Nel 1954, all'indomani del subentro dell'Italia nell'amministrazione del Territorio Libero di Trieste, Carlo Belihar (vicedirettore responsabile de "Il Corriere di Trieste"), scrisse un editoriale dal sapore profetico:
Le chiavi della città
L'indipendentismo, più che essere un movimento politico è uno stato d'animo, non ci sono armi per combatterlo, se non quelle del benessere.

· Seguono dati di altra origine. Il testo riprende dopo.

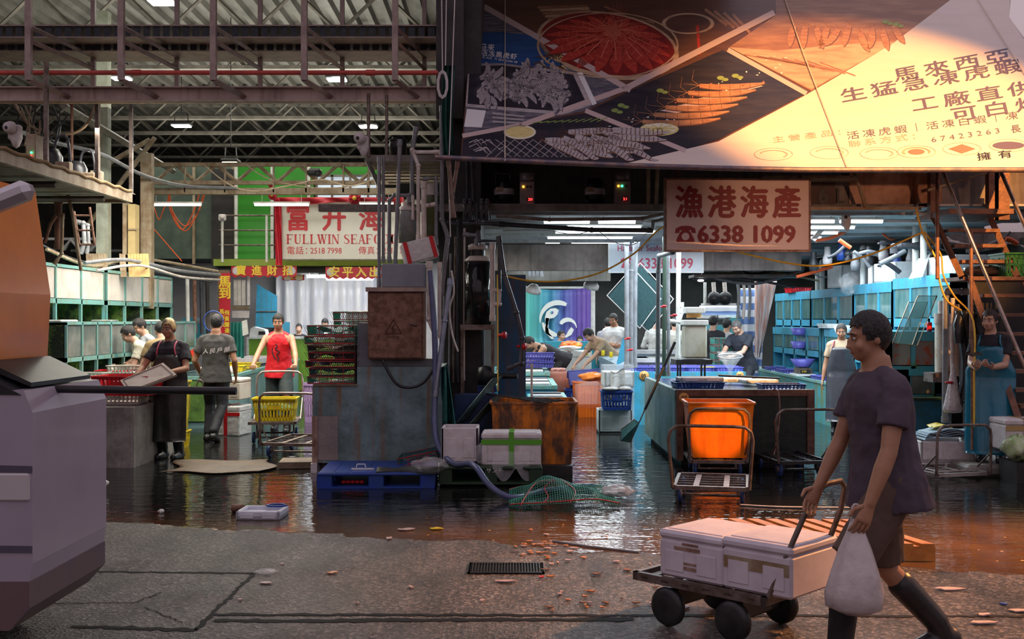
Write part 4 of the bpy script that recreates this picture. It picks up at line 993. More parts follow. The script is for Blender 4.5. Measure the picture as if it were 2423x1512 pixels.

Pertanto ad evitare sorprese o recriminazioni, riteniamo opportuno avvertire i nuovi amministratori che assumono il potere in nome del Governo italiano che l'avvenire dell'indipendentismo si trova nelle loro mani: se accontenteranno i triestini, se non li affliggeranno con le piaghe di una burocrazia soffocante, d'una fiscalità esosa, d'una dipendenza impacciosa da certi uffici romani, se lasceranno vivere la città ed il porto lungo le sue direttrici di traffico e d'espansione normali, l'indipendentismo si offuscherà e verrà assorbito nei rivoli dei partiti in sede nazionali.
Ma se si verificherà l'opposto, se le condizioni politiche ed economiche peggioreranno di fronte alla già insoddisfacente gestione del Governo Militare Alleato, allora lo spirito d'indipendenza troverà incentivo e concorso nel disagio stesso, nelle stesse ingiustizie che verranno consumate ai danni dei cittadini.
Forse, di tutti i movimenti esistenti in città, quello indipendentista è il più complesso, perché non soggiace agli ordini di nessuno. Si sviluppa e si offusca in ragione diretta al malessere o al benessere dei cittadini.